In 1965, eight camps were owned and operated by Robert and Willard Jalbert, Jr., including five at Round Pond, two at Burntland Brook, and one at Whittaker Brook. In 1999, there were ten camps and structures at Jalbert’s, including those at Burntland Brook and Whittaker Brook. In 1965, there were twenty-six camps and structures at Nugent’s, including seventeen at the Chamberlain Lake camps. Today, there are twenty-five camps and structures at Nugent’s, excluding outhouses. In both instances, additional structures such as utility buildings, woodsheds, and outhouses were undoubtedly present in 1965 but were not identified.

The Allagash Today

chdam.jpg (43308 bytes)Originally known as Heron Lake Dam, Churchill Dam was constructed in1846 to raise water levels in Eagle Lake and Churchill Lake so that logs could be floated south from Churchill and Eagle Lakes through Lock Dam and Telos Dam to the East Branch of the Penobscot River. It was re-constructed in 1925 by Great Northern Paper Company and was breached in 1958. A temporary tractor bridge existed across the natural course of the river at its outlet from Heron Lake, which was used until Daaquam Lumber, with design and engineering by Great Northern Paper and the state’s approval, built a new, timber-crib dam and bridge in 1968, 300 feet upstream of the site of the breached dam. Shortly thereafter, the Parks and Recreation Commission purchased the dam, along with the Restricted Zone, and operated it to ensure an adequate flow of water through Chase Carry Rapids for summer canoeing. Winter water releases were sold by the state to New Brunswick Power, until this practice was stopped at the request of the Inland Fish and Game Department.

The deteriorating structural condition of the 1968 timber-crib dam caused the load limit rating of the bridge across the dam to be progressively reduced to six tons, eventually limiting the bridge to small trucks and passenger vehicles in 1995. The Bureau of Parks and Lands replaced the deteriorated, increasingly inoperable dam with a concrete structure in 1997. The new bridge deck was designed to carry off-road logging trucks and heavy forest fire fighting equipment, at the request of the Bureau of Forestry and forest landowners.

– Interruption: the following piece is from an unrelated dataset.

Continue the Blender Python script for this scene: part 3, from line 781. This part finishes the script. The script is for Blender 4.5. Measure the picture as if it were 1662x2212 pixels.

In 1960-61 Richard Gilman, a contractor for the Grafton Lumber Company built a bridge to haul timber across the narrow space of water between Round Pond and Churchill Lake. In 1964-65 the Cliff Lake gravel connection was linked to Gilman’s road making it possible for four-wheel drive vehicles to reach the area. In 1969-70 two Canadian brothers, Denis and Gilles Poulin, formed John’s Logging Company, naming this after the Pope, the slain President Kennedy, Governor John Reed of Maine, and several other John’s important to the brothers. The Johns Bridge was rebuilt and then named for the company. This connected it with the road system on the easterly side of the lakes, making it an important thoroughfare for sport fishing and lumber operations alike. The Seven Islands Land Company constructed the current bridge when the second John’s Bridge had deteriorated.

All along the Allagash Wilderness Waterway there are remnants and reminders of the long and active history of the region. In 1994, the bureau contracted with a knowledgeable individual, who was assisted by volunteers and Waterway staff, to inventory historical artifacts resting above ground along the Waterway. Since that time, three phases of the survey have been conducted. In all, twelve sites have been surveyed and mapped. Artifacts associated with each site have been numbered, photographed, and recorded. Survey records are housed in the Waterway office and in the bureau’s Augusta office.

The artifacts inventoried during this survey generally related to machinery, engines, and structures that served lumbering operations in the Waterway in the early decades of this century. Where possible, significant artifacts have been retrieved and stored in the barn at Churchill Depot for possible use in future historical exhibits.